Take Your Time: Olafur Eliasson


New work by Danish artist Olafur Eliasson is always welcome here and the above is exactly that, a large rotating mirror installed at the P.S. 1 Contemporary Art Center, New York, along with other pieces comprising a major survey of his work.

Take Your Time a new piece at P.S. 1, made for the show, consists of a huge, tilted, disc-shaped mirror suspended horizontally from a gallery ceiling. What strikes you at first is the omniscient, bird’s-eye reflection of the room below, with you standing in the middle of it. Then you notice that the mirror is rotating very slowly, and with a subtly undulating motion that causes the room itself feel warped and unstable. You experience this as much with your sense of balance as with your eyes.
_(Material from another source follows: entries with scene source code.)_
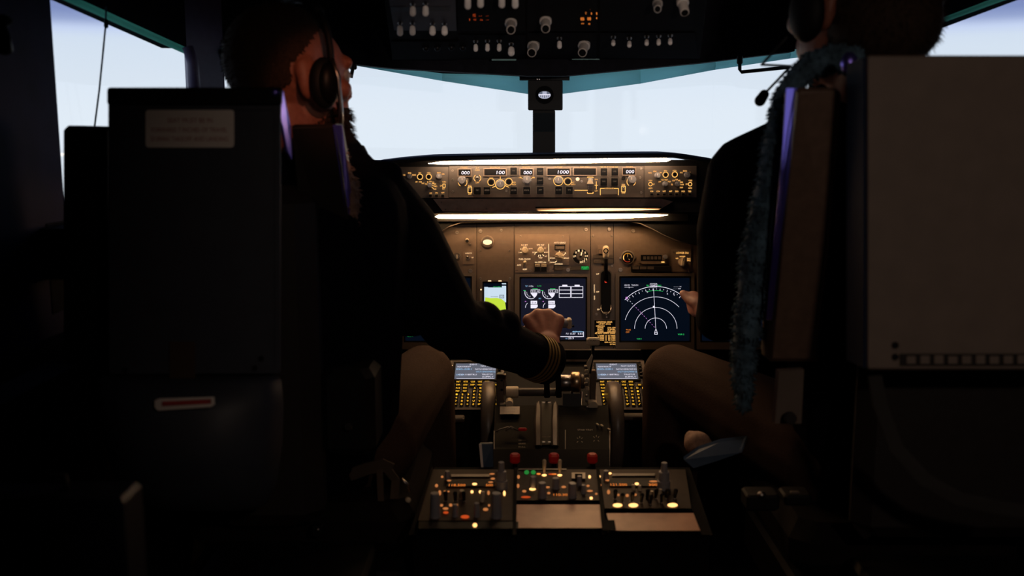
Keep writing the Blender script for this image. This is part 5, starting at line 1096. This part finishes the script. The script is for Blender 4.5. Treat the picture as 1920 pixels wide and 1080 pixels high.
def hair_tufts(mb, pts, mt, rnd, n, ln, droop=(0, 0, -1)):
    for _ in range(n):
        c, nn = rnd.choice(pts); d = (nn * .8 + Vector(droop) * .7 + Vector([rnd.uniform(-.4, .4) for _ in range(3)])).normalized(); u = d.orthogonal().normalized() * .0012; w = d.cross(u)
        mb.add([c - nn * .002 + u, c - nn * .002 - u * .5 + w * .87, c - nn * .002 - u * .5 - w * .87, c + d * ln * rnd.uniform(.6, 1.2)], [(0, 1, 3), (1, 2, 3), (2, 0, 3)], mt, True)

# ---- captain
Hc = at(545, 150, 1.86); yaw = math.radians(-54)
cap = thing('person', 'bearded man in dark uniform in the left seat, hand on the thrust lever', 'person', (Hc.x, 1.95, 0))
mb = MB(); g, R = head_blobs(mb, Hc, yaw, 0, 1.08, M_skin)
Nb = at(588, 300, 1.90); Ch = at(600, 430, 1.90); Pe = Vector((-.49, 1.97, .66))
RS = at(694, 356, 1.93); RE = at(842, 602, 2.08); RW_ = at(1022, 668, 2.27)
LS = at(470, 365, 1.84); LE = Vector((-.70, 1.97, .90)); LWr = Vector((-.66, 2.22, .84))
mb.capsule(g(0, -.02, -.06), Nb, .058, .062, M_skin); mb.capsule(Nb, Ch, .06, .10, M_skin); mb.capsule(Ch, Pe, .11, .11, M_skin)
chain(mb, [RS, RE, RW_], [.042, .036, .026], M_skin); chain(mb, [Nb, RS], [.05, .045], M_skin); chain(mb, [Nb, LS], [.05, .045], M_skin); chain(mb, [LS, LE, LWr], [.042, .036, .026], M_skin)
RK = at(795, 704, 2.27); LK = Vector((-.68, 2.33, .70))
RA = Vector((RK.x + .01, 2.42, .10)); LA = Vector((LK.x, 2.46, .10))
RH = Pe + Vector((.10, .02, -.01)); LH = Pe + Vector((-.10, .02, -.01))
chain(mb, [RH, RK, RA], [.065, .05, .036], M_skin); chain(mb, [LH, LK, LA], [.065, .05, .036], M_skin)
kn = [at(990, 600, 2.335), at(1008, 589, 2.34), at(1028, 589, 2.34), at(1048, 600, 2.335)]
fing = []
for k_, px, dy in zip(kn, (992, 1008, 1027, 1045), (0, -3, -2, 0)): fing.append([k_, at(px, 598 + dy, 2.375), at(px, 618 + dy, 2.395), at(px, 628 + dy, 2.38)])
hand_blobs(mb, at(1034, 668, 2.285), at(1020, 622, 2.31), kn, fing, [at(1008, 640, 2.30), at(988, 628, 2.325), at(984, 618, 2.35), at(990, 616, 2.372)], M_skin)
LP_ = LWr + Vector((0, .07, -.01)); lk = [LP_ + Vector((-.03 + .02 * i, .03, .01)) for i in range(4)]
hand_blobs(mb, LWr, LP_, lk, [[k_, k_ + Vector((0, .035, -.01)), k_ + Vector((0, .045, -.035)), k_ + Vector((0, .03, -.05))] for k_ in lk], [LP_ + Vector((.03, -.02, 0)), LP_ + Vector((.05, .02, -.01)), LP_ + Vector((.045, .045, -.02))], M_skin)
body = remesh(mb, 'body', .004, 4, M_skin, cap)
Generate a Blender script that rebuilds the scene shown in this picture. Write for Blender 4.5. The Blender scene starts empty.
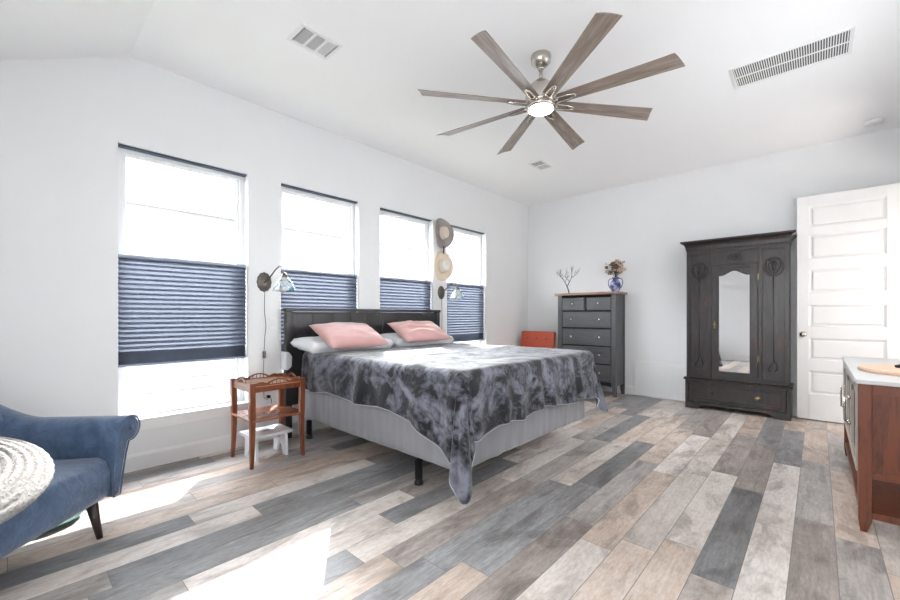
import bpy, bmesh, math, random
from mathutils import Vector, Matrix, noise
random.seed(7)
C = bpy.context.scene.collection
PI = math.pi
R = math.radians

# ---------------------------------------------------------------- camera
EYE = 1.15
cam_d = bpy.data.cameras.new('camera')
cam_d.sensor_width = 36.0
cam_d.lens = 16.0
cam_d.shift_y = 15.0 / 900.0
cam_d.clip_start = 0.02
cam = bpy.data.objects.new('camera', cam_d)
cam.location = (0, 0, EYE)
cam.rotation_euler = (R(90), 0, math.atan(368 / 400))
C.objects.link(cam)
bpy.context.scene.camera = cam

# ---------------------------------------------------------------- view, world, sun, big lights
vs = bpy.context.scene.view_settings
vs.view_transform = 'Standard'
vs.look = 'None'
vs.gamma = 1.0
vs.use_curve_mapping = False
vs.exposure = 0.36
LW, LS, LF, LR, LH, LL = 6.6, 16.0, 62.0, 29.0, 20.0, 30.0   # sky, sun, added front fill, added right fill, hall, fan lamp

world = bpy.data.worlds.new('world')
bpy.context.scene.world = world
world.use_nodes = True
wn = world.node_tree
for n in list(wn.nodes):
    wn.nodes.remove(n)
sky = wn.nodes.new('ShaderNodeTexSky')
sky.sky_type = 'NISHITA'
sky.sun_disc = False
sky.sun_elevation = R(36)
sky.sun_rotation = R(-55)
sky.air_density = 1.0
sky.dust_density = 0.4
hs = wn.nodes.new('ShaderNodeHueSaturation')
hs.inputs['Saturation'].default_value = 0.12
bg = wn.nodes.new('ShaderNodeBackground')
bg.inputs['Strength'].default_value = LW
wo = wn.nodes.new('ShaderNodeOutputWorld')
wn.links.new(sky.outputs[0], hs.inputs['Color'])
wn.links.new(hs.outputs[0], bg.inputs[0])
wn.links.new(bg.outputs[0], wo.inputs[0])

sun_d = bpy.data.lights.new('sun', 'SUN')
sun_d.energy = LS
sun_d.angle = R(0.5)
sun_d.color = (1.0, 0.97, 0.93)
sun = bpy.data.objects.new('sun', sun_d)
SUNDIR = Vector((1.14, -0.81, -1.0)).normalized()
sun.rotation_euler = SUNDIR.to_track_quat('-Z', 'Y').to_euler()
sun.location = (-12, 8, 12)
C.objects.link(sun)


def area(name, loc, direction, sx, sy, watts, color=(1, 1, 1)):
    d = bpy.data.lights.new(name, 'AREA')
    d.shape = 'RECTANGLE'
    d.size = sx
    d.size_y = sy
    d.energy = watts
    d.color = color
    o = bpy.data.objects.new(name, d)
    o.location = loc
    o.rotation_euler = Vector(direction).to_track_quat('-Z', 'Z').to_euler()
    C.objects.link(o)
    return o


# fill lights added at two invented windows (behind the camera, and in the right wall), and the lit hall past the open door
area('fill_front', (-0.3, -1.22, 1.5), (0, 1, 0.35), 1.5, 1.0, LF)
area('fill_right', (0.93, 3.35, 1.75), (-1, 0.35, 0.0), 1.7, 1.1, LR)
area('hall_light', (1.45, 5.40, 1.4), (-1, 0.1, 0.0), 0.8, 1.0, LH, (1.0, 0.93, 0.88))


# ---------------------------------------------------------------- colours and materials
def lin(c):
    c = c / 255.0
    return c / 12.92 if c <= 0.04045 else ((c + 0.055) / 1.055) ** 2.4


def rgb(r, g, b):
    return (lin(r), lin(g), lin(b), 1)


class NT:
    def __init__(s, name):
        s.m = bpy.data.materials.new(name)
        s.m.use_nodes = True
        s.t = s.m.node_tree
        s.b = s.t.nodes['Principled BSDF']
        s.out = s.t.nodes['Material Output']

    def n(s, kind, **kw):
        nd = s.t.nodes.new(kind)
        for k, v in kw.items():
            setattr(nd, k, v)
        return nd

    def l(s, a, b):
        s.t.links.new(a, b)

    def math(s, op, a, b=None, c=None):
        nd = s.n('ShaderNodeMath', operation=op)
        for i, v in enumerate((a, b, c)):
            if v is None:
                continue
            if isinstance(v, (int, float)):
                nd.inputs[i].default_value = v
            else:
                s.l(v, nd.inputs[i])
        return nd.outputs[0]

    def ramp(s, fac, stops, interp='LINEAR'):
        nd = s.n('ShaderNodeValToRGB')
        nd.color_ramp.interpolation = interp
        el = nd.color_ramp.elements
        while len(el) > 1:
            el.remove(el[-1])
        el[0].position = stops[0][0]
        el[0].color = stops[0][1]
        for p, c in stops[1:]:
            e = el.new(p)
            e.color = c
        s.l(fac, nd.inputs[0])
        return nd.outputs[0]

    def mix(s, fac, a, b, mode='MIX'):
        nd = s.n('ShaderNodeMix', data_type='RGBA', blend_type=mode)
        for sock, v in ((nd.inputs[0], fac), (nd.inputs[6], a), (nd.inputs[7], b)):
            if isinstance(v, (int, float)):
                sock.default_value = v
            elif isinstance(v, tuple):
                sock.default_value = v
            else:
                s.l(v, sock)
        return nd.outputs[2]

    def noise(s, scale, detail=4, rough=0.55, vec=None, coords='Object', stretch=None, dist=0.0):
        if vec is None:
            tc = s.n('ShaderNodeTexCoord')
            vec = tc.outputs[coords]
        if stretch:
            mp = s.n('ShaderNodeMapping')
            mp.inputs['Scale'].default_value = stretch
            s.l(vec, mp.inputs[0])
            vec = mp.outputs[0]
        nd = s.n('ShaderNodeTexNoise')
        nd.inputs['Scale'].default_value = scale
        nd.inputs['Detail'].default_value = detail
        nd.inputs['Roughness'].default_value = rough
        nd.inputs['Distortion'].default_value = dist
        s.l(vec, nd.inputs['Vector'])
        return nd.outputs[0]

    def bump(s, h, strength=0.2, distance=0.01):
        nd = s.n('ShaderNodeBump')
        nd.inputs['Strength'].default_value = strength
        nd.inputs['Distance'].default_value = distance
        s.l(h, nd.inputs['Height'])
        s.l(nd.outputs[0], s.b.inputs['Normal'])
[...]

The New York Times takes a critical look at Eliasson’s work and complains about his not being radical enough, an objection which seems curiously old-fashioned as well as being the kind of issue that only plagues art critics, other artforms getting on perfectly well without concerning themselves with being avant garde and challenging above all else. Better to ignore the redundant polemic and look at the slide show of his works.
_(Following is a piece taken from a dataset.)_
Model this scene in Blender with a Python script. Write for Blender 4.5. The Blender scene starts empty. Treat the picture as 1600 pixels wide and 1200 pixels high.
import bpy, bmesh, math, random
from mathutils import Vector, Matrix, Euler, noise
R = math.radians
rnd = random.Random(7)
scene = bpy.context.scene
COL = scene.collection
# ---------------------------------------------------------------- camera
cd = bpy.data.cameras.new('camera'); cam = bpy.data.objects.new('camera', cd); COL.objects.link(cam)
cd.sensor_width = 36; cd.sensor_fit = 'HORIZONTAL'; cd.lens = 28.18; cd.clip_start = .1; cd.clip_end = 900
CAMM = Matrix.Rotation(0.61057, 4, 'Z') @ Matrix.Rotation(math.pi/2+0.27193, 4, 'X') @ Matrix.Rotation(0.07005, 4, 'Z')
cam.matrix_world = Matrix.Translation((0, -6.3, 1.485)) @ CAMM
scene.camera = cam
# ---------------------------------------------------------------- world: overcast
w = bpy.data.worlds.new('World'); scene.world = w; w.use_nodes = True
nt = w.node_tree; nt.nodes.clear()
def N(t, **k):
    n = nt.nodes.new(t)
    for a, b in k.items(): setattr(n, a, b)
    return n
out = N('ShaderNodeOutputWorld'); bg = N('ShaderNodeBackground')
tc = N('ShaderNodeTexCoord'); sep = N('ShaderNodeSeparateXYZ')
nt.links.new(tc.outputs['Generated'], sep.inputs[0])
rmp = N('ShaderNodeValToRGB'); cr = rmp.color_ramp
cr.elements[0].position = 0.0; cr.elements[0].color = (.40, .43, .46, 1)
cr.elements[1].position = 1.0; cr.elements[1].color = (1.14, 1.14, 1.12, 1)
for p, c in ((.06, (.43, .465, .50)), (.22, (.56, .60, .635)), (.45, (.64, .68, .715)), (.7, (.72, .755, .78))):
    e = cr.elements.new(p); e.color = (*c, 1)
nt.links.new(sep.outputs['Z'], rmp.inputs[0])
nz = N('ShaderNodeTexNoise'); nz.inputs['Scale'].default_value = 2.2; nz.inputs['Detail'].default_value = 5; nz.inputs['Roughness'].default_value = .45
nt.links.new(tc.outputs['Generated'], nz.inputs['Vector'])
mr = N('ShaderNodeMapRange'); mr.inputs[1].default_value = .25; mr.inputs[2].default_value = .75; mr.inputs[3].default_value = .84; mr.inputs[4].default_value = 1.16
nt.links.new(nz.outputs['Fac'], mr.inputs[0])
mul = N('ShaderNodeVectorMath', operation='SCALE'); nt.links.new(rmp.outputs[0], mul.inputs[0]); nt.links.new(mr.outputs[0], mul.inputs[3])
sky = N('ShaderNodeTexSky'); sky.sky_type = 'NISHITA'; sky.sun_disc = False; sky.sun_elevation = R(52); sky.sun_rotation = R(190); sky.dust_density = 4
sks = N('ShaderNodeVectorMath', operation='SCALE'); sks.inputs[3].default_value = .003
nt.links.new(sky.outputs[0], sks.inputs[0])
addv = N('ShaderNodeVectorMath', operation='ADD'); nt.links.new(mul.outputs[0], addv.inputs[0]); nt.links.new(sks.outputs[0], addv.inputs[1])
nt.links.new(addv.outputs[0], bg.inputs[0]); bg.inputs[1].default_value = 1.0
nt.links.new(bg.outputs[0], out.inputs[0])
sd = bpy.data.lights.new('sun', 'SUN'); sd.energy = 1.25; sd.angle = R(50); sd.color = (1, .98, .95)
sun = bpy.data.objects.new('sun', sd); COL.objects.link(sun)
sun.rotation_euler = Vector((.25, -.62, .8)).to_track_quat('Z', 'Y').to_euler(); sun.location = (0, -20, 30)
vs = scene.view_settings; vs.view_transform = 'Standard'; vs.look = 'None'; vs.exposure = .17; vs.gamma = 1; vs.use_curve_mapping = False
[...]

Take your time: Olafur Eliasson runs until June 30, 2008.

Previously on { feuilleton }
Olafur Eliasson’s BMW
Olafur Eliasson’s Serpentine Pavilion
New Olafur Eliasson

3 thoughts on “Take Your Time: Olafur Eliasson”
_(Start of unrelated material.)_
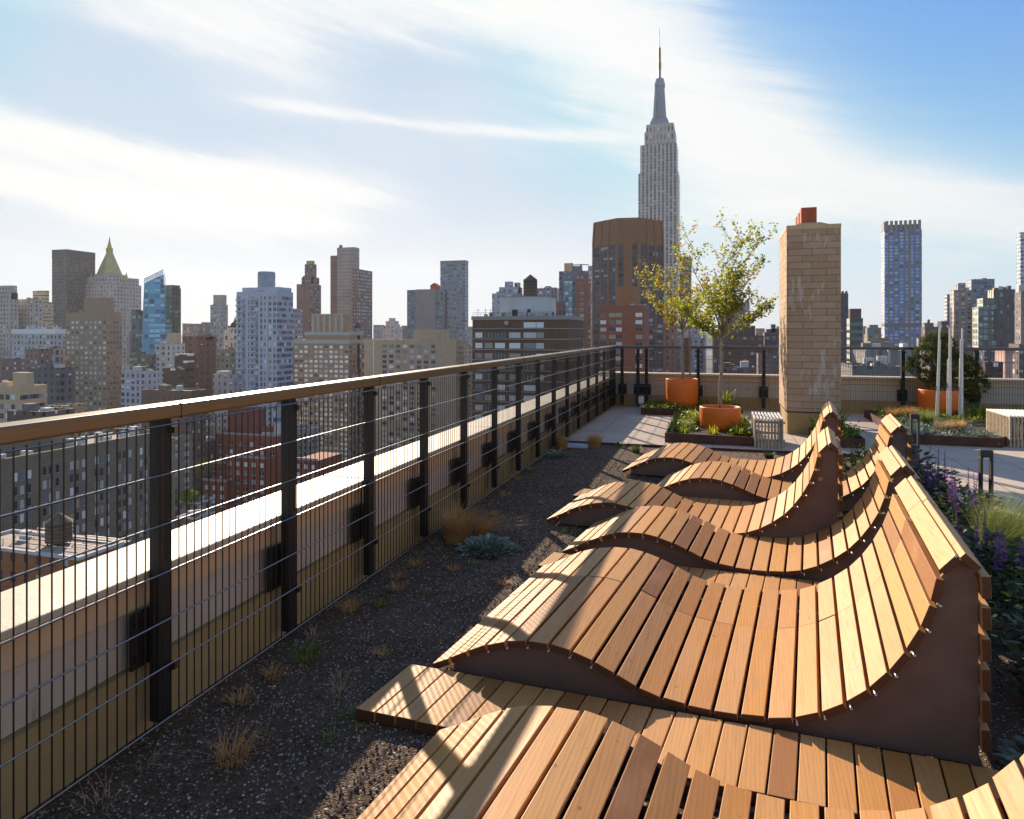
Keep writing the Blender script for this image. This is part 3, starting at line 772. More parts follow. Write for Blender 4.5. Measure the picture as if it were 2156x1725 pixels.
def gpx(u, v): x, y, _ = gp(u, v, G); return x, y
x, y = gpx(962, 1140); tuft('grass_clump', 'big rounded tan grass clump between the railing and the silver leaved plant', 'grass clump', x, y, G, 900, .30, .95, .09, M['straw'], 1, .0022, .9, (.12,.02))
x, y = gpx(1010, 1135); tuft('grass_clump', 'flattened tan grass blown sideways off the big rounded clump', 'grass clump', x, y, G, 300, .26, .8, .05, M['straw'], 2, .002, 1.0, (.75,.05))
x, y = gpx(1180, 945); tuft('grass_clump', 'round tan grass clump at the railing side of the pale blue lid', 'grass clump', x, y, G, 500, .19, .50, .09, M['straw'], 3, .003, .5)
x, y = gpx(1250, 942); tuft('grass_clump', 'round tan grass clump on the deck side of the pale blue lid', 'grass clump', x, y, G, 500, .20, .50, .085, M['straw'], 4, .003, .5, (.12,0))
x, y = gpx(1339, 953); tuft('grass_clump', 'yellow green grass clump at the edge of the pavers by the farthest hump', 'grass clump', x, y, G, 220, .12, .7, .05, M['feather'], 5, .003)
x, y, _ = gp(1218, 938, G)
lid = tag(bevel(MB().box(-.17,.17,-.12,.12,0,.035).build('access_lid', M['lid'], None, loc=(x,y-.16,G+.005)), .006), 'flat pale blue access lid on the gravel between two tan clumps', 'access lid')
def leafy(name, label, cat, x, y, z, n, r_, h, ls, m_, seed, group=None, sx=1.0):
    rg = random.Random(seed); mb = MB()
    for _ in range(n):
        a = rg.uniform(0,6.283); q = math.sqrt(rg.random()); px, py = r_*q*math.cos(a)*sx, r_*q*math.sin(a)
        pz = h*(1-q*q)*rg.uniform(.25,1.0)
        d = Vector((math.cos(a)*(.4+q),math.sin(a)*(.4+q),rg.uniform(.1,.9))).normalized(); s_ = ls*rg.uniform(.6,1.2)
        b_ = d.cross(Vector((rg.gauss(0,.3),rg.gauss(0,.3),1))).normalized()*s_*.30; p = Vector((px,py,pz)); up_ = Vector((0,0,s_*.12))
        mb.face([p, p+d*s_*.45+b_+up_, p+d*s_, p+d*s_*.45-b_+up_])
    return tag(mb.build(name, m_, None, loc=(x,y,z)), label, cat, group)
x, y = gpx(1028, 1158); leafy('silver_plant', 'low silver green leafy plant in front of the big tan grass clump', 'plant', x, y, G, 420, .19, .07, .055, M['sagegreen'], 6)
x, y = gpx(1173, 962); leafy('silver_plant', 'small silver green plant below the tan clump by the railing', 'plant', x, y, G, 200, .12, .06, .05, M['sagegreen'], 7)
x, y = gpx(1306, 940); leafy('weed', 'small bright green weed between two grass clumps at the paver edge', 'weed', x, y, G, 40, .06, .05, .05, M['green'], 8)
x, y = gpx(757, 1537); leafy('weed', 'tiny lime green seedling on gravel near the jutting boardwalk strip', 'weed', x, y, G, 16, .022, .03, .022, M['leaf'], 9)
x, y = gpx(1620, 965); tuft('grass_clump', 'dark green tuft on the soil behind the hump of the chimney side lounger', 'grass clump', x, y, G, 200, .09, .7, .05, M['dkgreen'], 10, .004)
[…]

  1. I have to admit, I don’t get it. We saw his MOMA show, and, well, I wasn’t wowed. It’s possible that I just failed to do my homework and had I known more I would have been impressed, but it all felt a bit empty.

  2. Hi Claire. I don’t think there’s any homework necessary with Eliasson’s work, in fact I often complain about contemporary art which requires too much context extraneous to the work itself to be understood. But if you don’t respond then that’s a perfectly valid thing; no art from any era carries a compulsion to be enjoyed.

    I was very impressed by Eliasson’s Weather Project at the Tate in 2003 and I like the way he varies his approach. Too many artists today find one niche area which they then exploit ad nauseam; once you know that Rachel Whiteread makes casts of objects the only new thing to discover is what new thing she’s made a cast of and how it’s been arranged. Eliasson is more inventive than that. And I like his use of light, something that bears comparison with James Turrell.

  3. There was one piece in the MOMA show that I did like — a floor of old, driftwood-like worn wood that made interesting sounds as people walked across it. Making it cooler was the discovery that the floor was actually on top of a shallow pool of water that continued on to the other side of a screen, with a light illuminating the surface of that part of the pool creating interesting reflections from the overlapping waves. But the rest, not so much.